>> Begin

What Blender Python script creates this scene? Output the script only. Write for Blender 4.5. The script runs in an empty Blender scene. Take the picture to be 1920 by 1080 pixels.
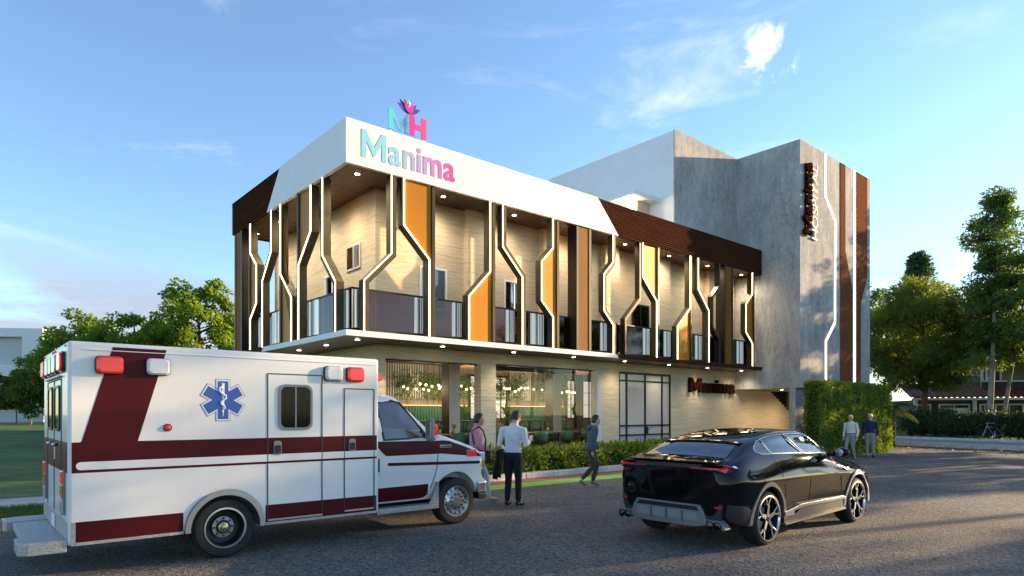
import bpy, bmesh, math, random
import numpy as np
from mathutils import Vector, Matrix, noise as mnoise

R = math.radians
PI = math.pi
scene = bpy.context.scene
col = scene.collection

# ------------------------------------------------------------------ camera, sky, sun, exposure
CAM_H = 1.75
cam_d = bpy.data.cameras.new('camera')
cam = bpy.data.objects.new('camera', cam_d)
col.objects.link(cam)
cam.location = (0, 0, CAM_H)
cam.rotation_euler = (R(90), 0, 0)
cam_d.sensor_width = 36.0
cam_d.lens = 36.0 * 1220.0 / 1920.0
cam_d.shift_y = (775.5 - 540.0) / 1920.0
cam_d.clip_start = 0.1
cam_d.clip_end = 3000
scene.camera = cam

SUN_AZ = R(23)          # measured from +X towards +Y
SUN_EL = R(12.5)
sun_dir = Vector((math.cos(SUN_AZ) * math.cos(SUN_EL), math.sin(SUN_AZ) * math.cos(SUN_EL), math.sin(SUN_EL)))
sun_d = bpy.data.lights.new('sun', 'SUN')
sun_d.energy = 3.6
sun_d.angle = R(0.6)
sun_d.color = (1.0, 0.77, 0.50)
sun = bpy.data.objects.new('sun', sun_d)
col.objects.link(sun)
sun.location = (60, 30, 30)
sun.rotation_euler = (-sun_dir).to_track_quat('-Z', 'Y').to_euler()

world = bpy.data.worlds.new('World')
scene.world = world
world.use_nodes = True
wn = world.node_tree.nodes
wl = world.node_tree.links
for n in list(wn):
    wn.remove(n)


def wnode(t, **kw):
    n = wn.new(t)
    for k, v in kw.items():
        setattr(n, k, v)
    return n


w_out = wnode('ShaderNodeOutputWorld')
w_bg = wnode('ShaderNodeBackground')
w_bg.inputs['Strength'].default_value = 0.12
w_sky = wnode('ShaderNodeTexSky', sky_type='NISHITA')
w_sky.sun_disc = False
w_sky.sun_elevation = SUN_EL
w_sky.sun_rotation = PI / 2 - SUN_AZ
w_sky.altitude = 100
w_sky.air_density = 1.0
w_sky.dust_density = 0.15
w_sky.ozone_density = 4.2
w_tc = wnode('ShaderNodeTexCoord')


def wmath(op, a, b=None, clamp=False):
    n = wnode('ShaderNodeMath', operation=op)
    n.use_clamp = clamp
    for i, s in enumerate((a, b)):
        if s is None:
            continue
        if isinstance(s, (int, float)):
            n.inputs[i].default_value = s
        else:
            wl.new(s, n.inputs[i])
    return n.outputs[0]


def wnoise(scale, detail, rough, stretch, seed=0.0, dist=0.0):
    mp = wnode('ShaderNodeMapping')
    mp.inputs['Scale'].default_value = stretch
    mp.inputs['Location'].default_value = (seed, seed * 0.7, seed * 1.3)
    wl.new(w_tc.outputs['Generated'], mp.inputs['Vector'])
    n = wnode('ShaderNodeTexNoise')
    n.inputs['Scale'].default_value = scale
    n.inputs['Detail'].default_value = detail
    n.inputs['Roughness'].default_value = rough
    n.inputs['Distortion'].default_value = dist
    wl.new(mp.outputs['Vector'], n.inputs['Vector'])
    return n.outputs['Fac']


def wrange(sock, a, b, lo=0.0, hi=1.0, smooth=True):
    n = wnode('ShaderNodeMapRange')
    n.interpolation_type = 'SMOOTHSTEP' if smooth else 'LINEAR'
    n.inputs['From Min'].default_value = a
    n.inputs['From Max'].default_value = b
    n.inputs['To Min'].default_value = lo
    n.inputs['To Max'].default_value = hi
    wl.new(sock, n.inputs['Value'])
    return n.outputs['Result']


def wspot(d, inner, outer):
    """mask that is 1 around direction d (inner / outer in degrees)"""
    v = Vector(d).normalized()
    dp = wnode('ShaderNodeVectorMath', operation='DOT_PRODUCT')
    wl.new(w_tc.outputs['Generated'], dp.inputs[0])
    dp.inputs[1].default_value = v
    return wrange(dp.outputs['Value'], math.cos(R(outer)), math.cos(R(inner)))


# clouds: thin cirrus all over, a low bank, and small cumulus puffs
cirrus = wmath('MULTIPLY', wrange(wnoise(2.6, 8, 0.62, (1.0, 1.0, 3.4), 3.1, 0.5), 0.54, 0.86), 0.24)
puff_n = wnoise(17.0, 9, 0.60, (1, 1, 0.85), 9.4, 0.5)
puff_m = wspot((0.393, 1.0, 0.55), 0.0, 2.9)
puff = wmath('MULTIPLY', wrange(wmath('ADD', puff_n, wmath('MULTIPLY', puff_m, 0.06)), 0.53, 0.72), wrange(puff_m, 0.05, 0.6))
sep = wnode('ShaderNodeSeparateXYZ')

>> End

### What the exercise asks
Write out exactly the opening lines of the data, stopping after the line that holds "col = scene.collection". Exclude pictures.

### Exercise result
What Blender Python script creates this scene? Output the script only. Write for Blender 4.5. The script runs in an empty Blender scene. Take the picture to be 1920 by 1080 pixels.
import bpy, bmesh, math, random
import numpy as np
from mathutils import Vector, Matrix, noise as mnoise

R = math.radians
PI = math.pi
scene = bpy.context.scene
col = scene.collection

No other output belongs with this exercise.